_STATED PROBLEM_.
Find how many lines contain "part" and state only that number.

(Records with scene code)
--- BEGIN ---
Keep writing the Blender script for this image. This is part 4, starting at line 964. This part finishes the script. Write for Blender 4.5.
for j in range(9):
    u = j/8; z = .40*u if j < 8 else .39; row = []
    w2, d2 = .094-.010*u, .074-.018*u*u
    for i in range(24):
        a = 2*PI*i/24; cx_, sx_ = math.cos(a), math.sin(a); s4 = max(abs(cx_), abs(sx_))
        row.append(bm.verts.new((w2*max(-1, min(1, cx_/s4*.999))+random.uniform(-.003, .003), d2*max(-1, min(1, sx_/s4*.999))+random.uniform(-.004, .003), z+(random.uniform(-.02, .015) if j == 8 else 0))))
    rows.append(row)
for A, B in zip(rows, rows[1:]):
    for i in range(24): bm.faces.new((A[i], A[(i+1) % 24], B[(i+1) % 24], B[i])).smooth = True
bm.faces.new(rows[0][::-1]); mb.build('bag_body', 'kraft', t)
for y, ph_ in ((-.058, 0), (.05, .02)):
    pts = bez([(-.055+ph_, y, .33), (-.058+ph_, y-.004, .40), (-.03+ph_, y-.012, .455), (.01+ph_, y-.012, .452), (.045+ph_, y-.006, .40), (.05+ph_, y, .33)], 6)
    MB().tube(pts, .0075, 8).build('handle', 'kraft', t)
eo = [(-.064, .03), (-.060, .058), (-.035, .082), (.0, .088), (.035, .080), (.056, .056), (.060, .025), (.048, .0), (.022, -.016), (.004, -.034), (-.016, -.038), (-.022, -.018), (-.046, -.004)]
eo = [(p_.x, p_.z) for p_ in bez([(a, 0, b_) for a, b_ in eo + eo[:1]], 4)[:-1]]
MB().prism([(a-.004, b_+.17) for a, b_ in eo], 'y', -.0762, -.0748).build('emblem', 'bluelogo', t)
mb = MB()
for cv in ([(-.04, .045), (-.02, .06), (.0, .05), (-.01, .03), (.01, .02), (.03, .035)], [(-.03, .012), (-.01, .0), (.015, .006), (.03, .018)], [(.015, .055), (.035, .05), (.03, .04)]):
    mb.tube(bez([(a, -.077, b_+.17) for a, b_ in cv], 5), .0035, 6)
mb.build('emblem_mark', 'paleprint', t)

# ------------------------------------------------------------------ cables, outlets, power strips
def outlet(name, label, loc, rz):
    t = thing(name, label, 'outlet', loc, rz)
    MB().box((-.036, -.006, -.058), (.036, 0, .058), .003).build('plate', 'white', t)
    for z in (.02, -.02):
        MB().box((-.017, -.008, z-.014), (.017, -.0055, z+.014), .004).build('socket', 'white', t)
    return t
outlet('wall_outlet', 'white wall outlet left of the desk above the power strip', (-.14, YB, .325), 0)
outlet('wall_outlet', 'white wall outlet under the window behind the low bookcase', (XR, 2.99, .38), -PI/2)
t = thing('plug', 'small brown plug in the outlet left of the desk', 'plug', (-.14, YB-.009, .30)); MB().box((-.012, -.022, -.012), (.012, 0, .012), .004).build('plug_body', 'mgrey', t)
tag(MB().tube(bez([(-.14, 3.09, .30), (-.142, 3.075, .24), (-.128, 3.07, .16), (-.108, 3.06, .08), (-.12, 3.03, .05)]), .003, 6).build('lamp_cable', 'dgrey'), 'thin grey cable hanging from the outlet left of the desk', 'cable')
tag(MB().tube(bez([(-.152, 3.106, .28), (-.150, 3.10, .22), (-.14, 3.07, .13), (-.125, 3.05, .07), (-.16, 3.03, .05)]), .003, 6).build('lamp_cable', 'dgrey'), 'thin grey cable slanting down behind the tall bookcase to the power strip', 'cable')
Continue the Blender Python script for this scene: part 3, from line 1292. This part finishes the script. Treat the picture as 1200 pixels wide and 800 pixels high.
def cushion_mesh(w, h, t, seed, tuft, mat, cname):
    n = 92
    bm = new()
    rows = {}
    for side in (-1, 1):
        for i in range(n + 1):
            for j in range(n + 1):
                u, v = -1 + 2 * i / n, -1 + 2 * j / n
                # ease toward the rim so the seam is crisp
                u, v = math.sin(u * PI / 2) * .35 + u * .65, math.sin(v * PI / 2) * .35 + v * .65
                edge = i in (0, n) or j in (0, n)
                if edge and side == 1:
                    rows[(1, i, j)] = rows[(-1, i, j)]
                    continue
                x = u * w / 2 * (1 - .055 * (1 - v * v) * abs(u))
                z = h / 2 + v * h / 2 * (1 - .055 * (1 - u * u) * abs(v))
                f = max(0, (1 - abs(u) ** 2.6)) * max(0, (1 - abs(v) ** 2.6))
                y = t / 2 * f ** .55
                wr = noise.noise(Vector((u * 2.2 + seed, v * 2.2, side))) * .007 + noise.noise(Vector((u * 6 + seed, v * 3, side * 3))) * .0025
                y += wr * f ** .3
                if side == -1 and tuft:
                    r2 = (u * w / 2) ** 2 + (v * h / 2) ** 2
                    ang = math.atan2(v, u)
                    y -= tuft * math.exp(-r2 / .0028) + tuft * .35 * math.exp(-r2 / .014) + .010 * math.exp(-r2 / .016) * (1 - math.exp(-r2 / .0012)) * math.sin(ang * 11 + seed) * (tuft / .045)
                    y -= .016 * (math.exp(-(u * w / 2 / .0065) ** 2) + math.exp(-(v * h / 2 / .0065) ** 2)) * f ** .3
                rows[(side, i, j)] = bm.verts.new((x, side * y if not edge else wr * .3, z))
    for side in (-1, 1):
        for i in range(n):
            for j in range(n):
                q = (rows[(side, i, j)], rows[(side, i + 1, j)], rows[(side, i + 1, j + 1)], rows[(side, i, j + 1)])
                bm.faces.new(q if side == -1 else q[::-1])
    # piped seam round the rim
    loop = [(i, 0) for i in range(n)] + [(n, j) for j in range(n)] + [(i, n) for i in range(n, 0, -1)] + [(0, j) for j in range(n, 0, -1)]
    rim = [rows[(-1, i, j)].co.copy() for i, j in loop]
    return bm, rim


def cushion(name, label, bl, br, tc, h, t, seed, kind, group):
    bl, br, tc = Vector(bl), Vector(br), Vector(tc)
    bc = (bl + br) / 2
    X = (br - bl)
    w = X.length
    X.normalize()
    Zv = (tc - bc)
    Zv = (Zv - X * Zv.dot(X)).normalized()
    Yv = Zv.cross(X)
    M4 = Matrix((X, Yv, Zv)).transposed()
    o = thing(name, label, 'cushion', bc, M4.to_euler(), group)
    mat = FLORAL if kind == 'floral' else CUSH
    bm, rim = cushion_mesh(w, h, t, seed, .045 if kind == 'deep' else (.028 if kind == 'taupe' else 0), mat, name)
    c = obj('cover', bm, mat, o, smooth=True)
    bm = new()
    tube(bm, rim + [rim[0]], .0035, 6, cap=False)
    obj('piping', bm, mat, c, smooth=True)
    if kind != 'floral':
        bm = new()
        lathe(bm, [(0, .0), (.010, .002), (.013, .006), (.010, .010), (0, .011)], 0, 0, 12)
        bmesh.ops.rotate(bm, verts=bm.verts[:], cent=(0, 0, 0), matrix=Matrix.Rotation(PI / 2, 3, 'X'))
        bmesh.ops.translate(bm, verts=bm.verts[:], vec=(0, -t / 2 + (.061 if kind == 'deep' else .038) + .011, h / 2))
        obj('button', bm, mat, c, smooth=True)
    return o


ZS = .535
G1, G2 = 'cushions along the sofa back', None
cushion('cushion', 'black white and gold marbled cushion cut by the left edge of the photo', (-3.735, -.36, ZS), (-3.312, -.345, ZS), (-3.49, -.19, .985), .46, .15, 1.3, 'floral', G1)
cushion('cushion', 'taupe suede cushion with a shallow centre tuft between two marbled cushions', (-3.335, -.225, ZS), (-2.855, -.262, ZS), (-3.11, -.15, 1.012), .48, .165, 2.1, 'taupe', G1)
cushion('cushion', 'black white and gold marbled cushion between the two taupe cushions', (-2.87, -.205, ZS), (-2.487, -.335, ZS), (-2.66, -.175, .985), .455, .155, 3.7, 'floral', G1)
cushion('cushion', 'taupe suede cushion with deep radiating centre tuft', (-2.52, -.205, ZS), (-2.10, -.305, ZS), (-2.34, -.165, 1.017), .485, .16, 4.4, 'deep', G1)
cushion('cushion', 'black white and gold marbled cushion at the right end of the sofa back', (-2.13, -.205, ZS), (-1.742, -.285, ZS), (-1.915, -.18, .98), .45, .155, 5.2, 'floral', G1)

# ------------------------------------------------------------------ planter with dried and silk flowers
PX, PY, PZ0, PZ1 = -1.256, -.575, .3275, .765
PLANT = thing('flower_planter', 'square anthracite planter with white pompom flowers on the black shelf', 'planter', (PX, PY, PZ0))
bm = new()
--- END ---
_COMPLETE RESPONSE_.
2